Comment tu organises tout çà ? Tu as une équipe ?
Pour la partie artistique, je suis seul à travailler toute l’année à la préparation de la sélection notamment… Je passe mon temps à visionner des films pour dénicher les perles rares. Cette année, ça a d’ailleurs été très dur de choisir tant il y a du niveau. Si je m’écoute… j’en rajoute tout le temps. Pour tout le travail de production, logistique et de communication, le festival est porté par la Ville donc il y a une équipe provenant des services culturels et communication de la ville de Roanne. Il y a aussi le bédéiste Clément Lefèvre pour le visuel, le Renoir et Le Grand Palais, et au moins une trentaine de bénévoles chaque année de Ciné Rivage ou encore du lycée Jean Puy. Des partenariats sont également créés, comme avec le conservatoire, pour une vraie dynamique de territoire.
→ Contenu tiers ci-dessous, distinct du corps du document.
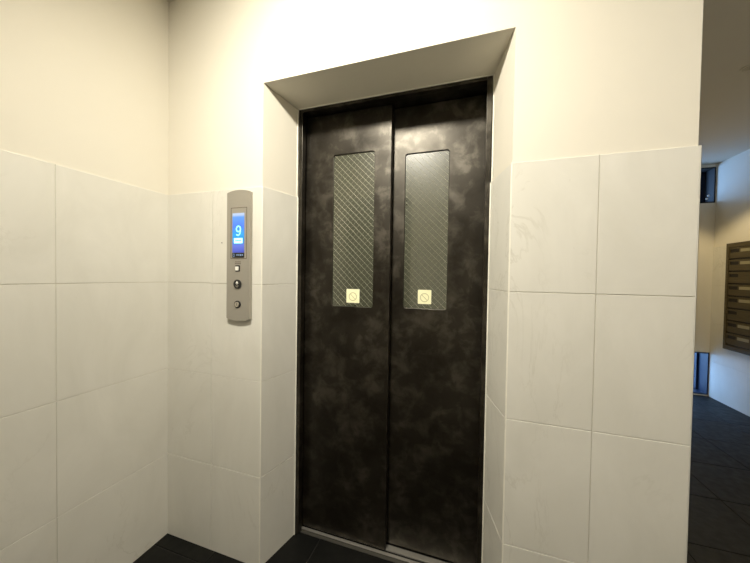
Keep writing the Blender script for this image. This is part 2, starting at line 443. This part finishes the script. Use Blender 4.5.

Des souhaits pour l’avenir de ce festival ?
Qu’il continue à se renforcer. Aujourd’hui, Roanne n’a pas à rougir au niveau programmation par rapport à des manifestations emblématiques et historiques comme Clermont ou Annecy. Nous sommes d’ailleurs les 3 seuls festivals représentés au comité Animation de l’académie des Césars. Quant à son évolution, elle viendra du futur, des innovations qui donnent tant de diversité. Si on veut la mettre en avant, cette diversité, il faut être boulimique et acharné. Je suis déjà en train de faire du repérage pour 2021. Les nouveautés arrivent, mais on ne les voit pas venir, alors il faut être sur les bons projets au bon moment. On ne sait pas de quoi l’avenir du court-métrage sera fait, et c’est là sa richesse, mais ce qui est certain, c’est que j’aime ce festival, tel qu’il est, et à Roanne.